6 thoughts on “Goals

  1. You won’t ever please everyone when making major decisions but keep in mind it’s your life and dreams and that’s what counts not theirs. If you’re happy then that’s the important thing to remember. Many people don’t like decisions others make because then maybe they need to reevaluate and do something that might not be easy and that scares them. You can do it my girl!!!! And then get a frosty and enjoy every bite!!!

  2. I think that sounds like a perfect reward! I’m glad to hear you are going to get the quitting over with quickly.

    Speaking of goals, I am SO with you on that. Ever since we got married (3 1/2 years ago as well), my husband has been wanting me to dream more and have more goals. I don’t know what’s been stifling me, but a few months ago I declared I wanted to go to college, which was a huge thing for me to decide. Jesse’s still got around 2 years left with his schooling, but I plan on taking probably a class a term (and there will probably be a ton of english and math classes I have to make up!) and then going full time once he’s the breadwinner. I want to own my own small business!

    Good luck with setting more goals!

  3. Thanks, ladies!
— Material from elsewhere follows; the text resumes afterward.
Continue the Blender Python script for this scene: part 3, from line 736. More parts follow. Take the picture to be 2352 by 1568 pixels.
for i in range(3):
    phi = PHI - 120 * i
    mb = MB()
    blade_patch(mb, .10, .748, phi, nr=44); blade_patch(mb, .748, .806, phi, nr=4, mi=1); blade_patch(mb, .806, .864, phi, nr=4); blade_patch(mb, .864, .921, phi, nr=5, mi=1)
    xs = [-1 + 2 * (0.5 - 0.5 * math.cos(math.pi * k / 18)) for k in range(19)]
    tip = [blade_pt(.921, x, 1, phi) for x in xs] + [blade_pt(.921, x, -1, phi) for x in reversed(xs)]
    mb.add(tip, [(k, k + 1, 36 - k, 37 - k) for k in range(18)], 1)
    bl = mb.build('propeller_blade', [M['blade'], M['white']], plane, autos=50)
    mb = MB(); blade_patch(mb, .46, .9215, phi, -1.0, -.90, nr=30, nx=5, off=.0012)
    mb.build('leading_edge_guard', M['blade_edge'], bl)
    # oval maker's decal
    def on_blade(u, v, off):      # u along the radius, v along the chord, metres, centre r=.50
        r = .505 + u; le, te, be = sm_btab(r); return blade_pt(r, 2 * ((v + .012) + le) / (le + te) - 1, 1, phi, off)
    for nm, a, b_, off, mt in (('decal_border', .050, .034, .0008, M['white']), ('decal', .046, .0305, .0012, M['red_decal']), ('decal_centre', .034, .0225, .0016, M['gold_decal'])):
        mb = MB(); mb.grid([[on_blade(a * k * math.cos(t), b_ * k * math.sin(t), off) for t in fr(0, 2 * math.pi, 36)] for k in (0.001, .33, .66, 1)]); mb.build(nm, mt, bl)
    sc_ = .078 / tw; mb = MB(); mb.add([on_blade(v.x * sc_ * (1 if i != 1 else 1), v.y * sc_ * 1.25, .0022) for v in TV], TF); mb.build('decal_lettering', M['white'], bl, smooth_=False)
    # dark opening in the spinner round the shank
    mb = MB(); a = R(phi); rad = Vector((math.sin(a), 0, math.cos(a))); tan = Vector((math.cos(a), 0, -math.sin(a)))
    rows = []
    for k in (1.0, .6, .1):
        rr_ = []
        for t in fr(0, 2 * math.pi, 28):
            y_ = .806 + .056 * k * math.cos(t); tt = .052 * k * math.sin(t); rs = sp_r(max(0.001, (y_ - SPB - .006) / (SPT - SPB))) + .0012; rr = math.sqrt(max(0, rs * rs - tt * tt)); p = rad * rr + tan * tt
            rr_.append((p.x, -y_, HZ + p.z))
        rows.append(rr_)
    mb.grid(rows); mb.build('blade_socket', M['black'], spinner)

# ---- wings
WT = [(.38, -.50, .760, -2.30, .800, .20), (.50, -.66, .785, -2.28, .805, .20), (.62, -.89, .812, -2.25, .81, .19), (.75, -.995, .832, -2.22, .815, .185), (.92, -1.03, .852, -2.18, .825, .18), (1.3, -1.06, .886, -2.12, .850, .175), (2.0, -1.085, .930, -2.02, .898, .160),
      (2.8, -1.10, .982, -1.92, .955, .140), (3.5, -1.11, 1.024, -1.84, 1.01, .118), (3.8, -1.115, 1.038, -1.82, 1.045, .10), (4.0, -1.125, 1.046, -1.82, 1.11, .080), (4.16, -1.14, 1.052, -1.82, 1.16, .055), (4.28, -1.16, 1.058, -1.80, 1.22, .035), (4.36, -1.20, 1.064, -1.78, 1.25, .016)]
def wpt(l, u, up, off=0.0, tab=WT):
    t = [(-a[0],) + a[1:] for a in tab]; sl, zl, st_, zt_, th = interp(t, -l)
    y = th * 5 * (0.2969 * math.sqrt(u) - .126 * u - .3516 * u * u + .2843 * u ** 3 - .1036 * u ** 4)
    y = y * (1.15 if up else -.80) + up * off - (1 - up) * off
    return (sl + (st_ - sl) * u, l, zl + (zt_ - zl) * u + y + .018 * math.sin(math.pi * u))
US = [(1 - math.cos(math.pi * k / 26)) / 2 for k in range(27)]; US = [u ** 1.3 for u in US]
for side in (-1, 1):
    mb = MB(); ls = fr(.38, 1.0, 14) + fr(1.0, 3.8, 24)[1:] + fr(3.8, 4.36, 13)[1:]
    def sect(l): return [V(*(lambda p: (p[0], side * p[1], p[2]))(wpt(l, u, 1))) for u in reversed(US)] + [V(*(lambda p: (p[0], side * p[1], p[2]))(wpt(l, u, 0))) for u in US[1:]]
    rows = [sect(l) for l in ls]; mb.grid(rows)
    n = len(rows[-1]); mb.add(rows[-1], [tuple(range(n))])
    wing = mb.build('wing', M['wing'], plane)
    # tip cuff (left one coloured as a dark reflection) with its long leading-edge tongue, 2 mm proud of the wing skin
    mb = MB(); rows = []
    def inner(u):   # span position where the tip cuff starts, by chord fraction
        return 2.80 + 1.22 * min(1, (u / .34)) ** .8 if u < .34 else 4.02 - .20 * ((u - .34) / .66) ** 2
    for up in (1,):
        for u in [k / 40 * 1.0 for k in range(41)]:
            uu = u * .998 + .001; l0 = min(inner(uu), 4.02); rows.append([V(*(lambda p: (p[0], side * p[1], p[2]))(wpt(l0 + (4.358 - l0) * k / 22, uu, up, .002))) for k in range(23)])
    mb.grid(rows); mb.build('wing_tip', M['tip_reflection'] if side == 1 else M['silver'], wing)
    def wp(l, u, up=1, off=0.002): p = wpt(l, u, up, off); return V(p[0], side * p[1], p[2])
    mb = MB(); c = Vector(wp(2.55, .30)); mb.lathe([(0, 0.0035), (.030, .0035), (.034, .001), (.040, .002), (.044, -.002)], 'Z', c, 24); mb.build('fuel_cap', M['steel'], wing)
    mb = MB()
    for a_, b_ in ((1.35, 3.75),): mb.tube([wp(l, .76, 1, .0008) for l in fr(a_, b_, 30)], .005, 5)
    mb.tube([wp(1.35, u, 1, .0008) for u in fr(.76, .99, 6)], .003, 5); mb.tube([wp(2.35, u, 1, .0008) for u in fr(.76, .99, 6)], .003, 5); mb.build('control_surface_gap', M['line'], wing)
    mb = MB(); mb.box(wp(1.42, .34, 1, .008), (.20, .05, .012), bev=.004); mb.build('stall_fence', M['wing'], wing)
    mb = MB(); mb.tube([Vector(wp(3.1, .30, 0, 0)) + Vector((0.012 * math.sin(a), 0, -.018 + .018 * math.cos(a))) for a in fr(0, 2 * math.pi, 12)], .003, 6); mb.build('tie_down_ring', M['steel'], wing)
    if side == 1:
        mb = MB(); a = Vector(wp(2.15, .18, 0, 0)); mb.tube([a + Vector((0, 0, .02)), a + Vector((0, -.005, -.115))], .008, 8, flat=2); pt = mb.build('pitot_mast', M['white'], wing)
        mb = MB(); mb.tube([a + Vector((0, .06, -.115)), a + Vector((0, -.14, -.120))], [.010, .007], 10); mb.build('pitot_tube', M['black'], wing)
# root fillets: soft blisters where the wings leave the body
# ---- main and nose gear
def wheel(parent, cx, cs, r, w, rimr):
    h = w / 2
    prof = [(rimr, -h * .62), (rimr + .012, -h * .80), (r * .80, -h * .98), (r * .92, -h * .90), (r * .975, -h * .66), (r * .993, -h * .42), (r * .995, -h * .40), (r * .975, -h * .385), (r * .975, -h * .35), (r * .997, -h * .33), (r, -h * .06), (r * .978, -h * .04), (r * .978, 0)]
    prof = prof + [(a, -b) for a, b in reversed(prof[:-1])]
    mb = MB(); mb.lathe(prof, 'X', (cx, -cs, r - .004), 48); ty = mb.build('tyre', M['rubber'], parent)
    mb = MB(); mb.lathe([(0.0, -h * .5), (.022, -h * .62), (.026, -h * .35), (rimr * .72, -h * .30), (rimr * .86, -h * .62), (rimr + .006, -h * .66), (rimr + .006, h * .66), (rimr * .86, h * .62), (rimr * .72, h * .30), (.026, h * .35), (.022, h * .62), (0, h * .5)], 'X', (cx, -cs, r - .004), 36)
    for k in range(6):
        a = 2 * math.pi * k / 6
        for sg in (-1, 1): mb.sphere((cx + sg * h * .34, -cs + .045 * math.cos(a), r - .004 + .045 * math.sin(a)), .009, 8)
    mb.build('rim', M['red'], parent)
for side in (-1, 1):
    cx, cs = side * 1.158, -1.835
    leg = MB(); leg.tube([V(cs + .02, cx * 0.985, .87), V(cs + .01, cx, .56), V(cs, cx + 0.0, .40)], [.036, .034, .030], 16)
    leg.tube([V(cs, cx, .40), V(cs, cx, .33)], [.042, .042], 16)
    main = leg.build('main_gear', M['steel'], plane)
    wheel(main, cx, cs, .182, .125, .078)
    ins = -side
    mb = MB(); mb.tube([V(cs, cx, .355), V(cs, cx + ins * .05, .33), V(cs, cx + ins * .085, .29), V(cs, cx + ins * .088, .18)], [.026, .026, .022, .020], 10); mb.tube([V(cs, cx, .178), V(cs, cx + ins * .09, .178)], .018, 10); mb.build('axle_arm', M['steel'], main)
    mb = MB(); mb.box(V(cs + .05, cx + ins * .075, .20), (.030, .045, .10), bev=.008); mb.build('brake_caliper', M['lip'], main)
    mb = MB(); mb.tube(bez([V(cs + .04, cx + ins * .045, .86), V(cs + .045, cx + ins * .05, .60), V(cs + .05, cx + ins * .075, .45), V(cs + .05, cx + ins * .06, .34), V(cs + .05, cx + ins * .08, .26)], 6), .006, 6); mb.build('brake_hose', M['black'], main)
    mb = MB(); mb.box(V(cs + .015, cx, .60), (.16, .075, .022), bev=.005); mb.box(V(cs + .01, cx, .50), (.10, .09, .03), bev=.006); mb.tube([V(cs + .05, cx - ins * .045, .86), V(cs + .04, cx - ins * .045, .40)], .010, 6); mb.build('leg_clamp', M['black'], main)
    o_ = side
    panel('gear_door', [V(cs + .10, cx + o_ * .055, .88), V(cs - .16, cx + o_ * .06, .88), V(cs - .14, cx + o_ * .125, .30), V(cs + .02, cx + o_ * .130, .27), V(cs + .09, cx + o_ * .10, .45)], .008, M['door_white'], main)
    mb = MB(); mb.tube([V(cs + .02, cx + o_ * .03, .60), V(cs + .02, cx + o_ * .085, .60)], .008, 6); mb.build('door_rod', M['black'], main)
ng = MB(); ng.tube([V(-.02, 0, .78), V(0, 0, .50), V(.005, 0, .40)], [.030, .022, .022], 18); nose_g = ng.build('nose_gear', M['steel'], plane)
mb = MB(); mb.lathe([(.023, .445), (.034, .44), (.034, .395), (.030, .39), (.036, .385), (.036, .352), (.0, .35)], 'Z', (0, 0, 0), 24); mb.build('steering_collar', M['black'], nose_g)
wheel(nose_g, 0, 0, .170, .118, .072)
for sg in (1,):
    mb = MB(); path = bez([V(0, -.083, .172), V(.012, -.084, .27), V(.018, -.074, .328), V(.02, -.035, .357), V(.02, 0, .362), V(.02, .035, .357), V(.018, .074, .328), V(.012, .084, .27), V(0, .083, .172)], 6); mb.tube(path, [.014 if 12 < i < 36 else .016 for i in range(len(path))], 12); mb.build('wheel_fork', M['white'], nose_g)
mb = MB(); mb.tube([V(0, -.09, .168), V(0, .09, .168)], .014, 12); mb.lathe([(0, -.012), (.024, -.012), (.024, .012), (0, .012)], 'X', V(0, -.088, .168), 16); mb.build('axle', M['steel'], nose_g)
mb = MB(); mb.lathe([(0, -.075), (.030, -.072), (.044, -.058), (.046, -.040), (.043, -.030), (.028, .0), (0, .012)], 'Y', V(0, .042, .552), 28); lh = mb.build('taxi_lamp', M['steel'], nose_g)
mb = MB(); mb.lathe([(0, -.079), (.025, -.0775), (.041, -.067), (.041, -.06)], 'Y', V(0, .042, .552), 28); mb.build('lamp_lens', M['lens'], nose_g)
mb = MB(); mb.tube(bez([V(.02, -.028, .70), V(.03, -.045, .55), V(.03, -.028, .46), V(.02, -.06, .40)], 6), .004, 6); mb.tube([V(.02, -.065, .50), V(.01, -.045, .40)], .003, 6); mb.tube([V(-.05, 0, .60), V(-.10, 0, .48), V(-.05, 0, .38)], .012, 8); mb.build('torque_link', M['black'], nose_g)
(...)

Mmmm, that Frosty’s going to be good.
    Jackie — I am already finding out that my decision does not please everyone, yet I am at peace with it.
    Katie — I am so proud of you!! You’ll be so happy you got your college degree!! Are you going to be a business major?
    Rachel — as a fellow PC Choir drop out, I know you understand. And you’re so goal-oriented, so thanks for modeling such good behavior for me. Love you, too!